At the Heart of Beyond Good and Evil is Nietzche’s prespectivism, the idea that all knowledge is interpretive and conditioned by one’s vantage point, driven by underlying instincts rather than objective discovery.
In section 1, he declares that “the falseness of a judgement is for us not necessarily an objection to a judgement”, suggesting that truths are “illusions which we have forgotten are illusions”- metaphors that serve life. This extends to his attack on traditional metaphysics: philosophers like Plato and Kant are accused of inventing “another world” to denigrate this one, projecting their own weaknesses onto reality.
Nietzsche traces this to a “will to truth” that is itself a manifestation of the will to power, his emerging ontological principle. In Section 36, he tentatively posits that the world “viewed from inside… would be ‘will to power’ and nothing else”, a ceaseless striving where even atons and organisms are expressions of dominance and overcoming. This challenges any notion of stable essences or teleology, replacing them with flux and creativity. this implication is profound: science, religion and philosophy are not neutral pursuits but tools of power, masking deeper drives like resentment or self-preservation
Morality and the Master-Slave Dialectic
Part 5 and 9 delve into Nietzsche’s genealogy of morals, distinguishing “master morality” (which affirms strength, nobility and hierarchy as “good”) from “slave morality” (which inverts values, labelling the strong “evil” out of ressentiment).
Christianity and democracy are prime targets: in Section 202, he calls modern Europeans “herd animals” domesticated by egalitarian ideals that stifle greatness. The “good and evil” binary is historicized as a Jewish-Christian invention in Section 195, a “slave revolt in morals” that triumphed through cunning rather than vitality.
This critique extends to psychology; Nietzsche explores the “soul” as a multiplicity of drives (section 19), rejecting the unified self of Christianity or idealism. Free will is a “folly” invented by theologians to enable judgment, while virtues like pity are unmasked as subtle forms of domination. The challenge here is to conventional ethics: if morality is a historical artefact serving the weak, then true nobility lies in self-overcoming, creating values beyond good and evil.
Religion, Culture and the Future
Nietzsche’s treatment of religion is scathing yet nuanced. In section 62, i see that he views God as a “maximal state” projected by humanity, now obsolete in a post-Darwinian world. Yet, he acknowledges religion’s role in breeding depth, even as it fosters decadence. Culturally, he laments Europe’s nihilism, leaving a void filled by shallow nationalism or socialism (Part 8, “Peoples and Fatherlands”). The antidote is the “philosopher of the future,” Part 2, in “The Free Spirit,” a legislative figure who embraces experimentation and danger.

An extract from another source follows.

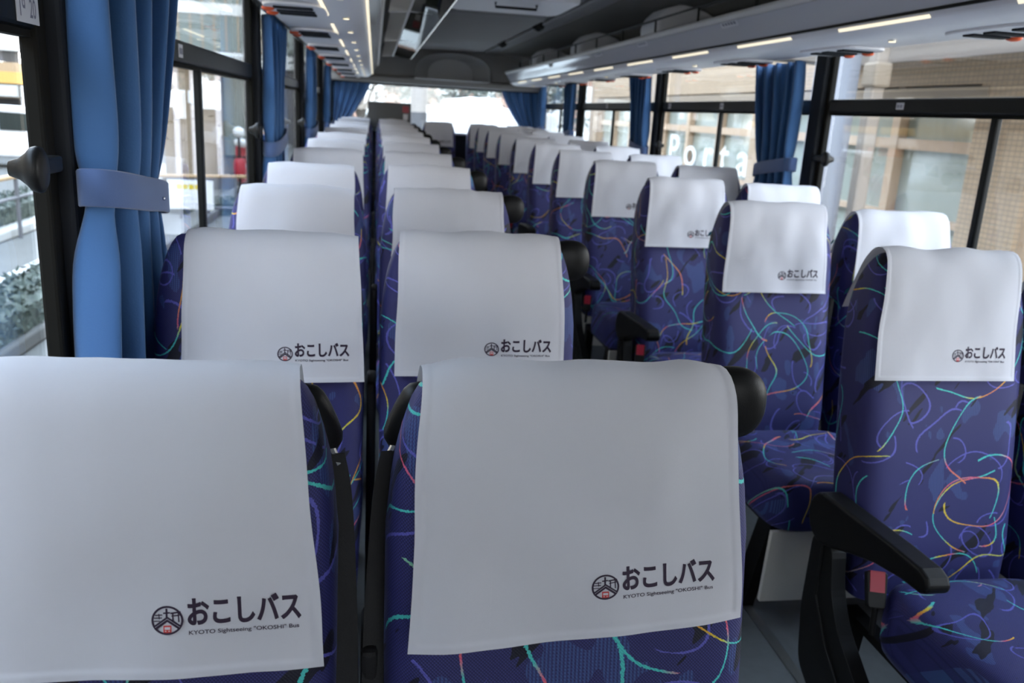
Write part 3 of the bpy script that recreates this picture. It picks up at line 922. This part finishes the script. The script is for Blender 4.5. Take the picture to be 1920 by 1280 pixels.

The book’s climax in part 9 celebrates the “noble soul”, solitary, hierarchical and creative, hinting at the Overman, who will transcend nihilism through eternal recurrence and love of fate. Challenges abound: Nietzche forces us to question if our values enhance life or deny it, if equality breeds mediocrity, and if truth-seeking is a sickness.
In essence, Beyond Good and Evil is a call to intellectual warfare, exposing the “prejudices” that chain humanity and urging a joyful, affirmative philosophy. Its depth lies in its psychological acuity, historical insight, and prophetic vision, making it a cornerstone of existentialism and postmodern thought. Yet, it leaves readers in tension: embracing its radical freedom risks chaos, while rejecting it invites accusations of cowardice.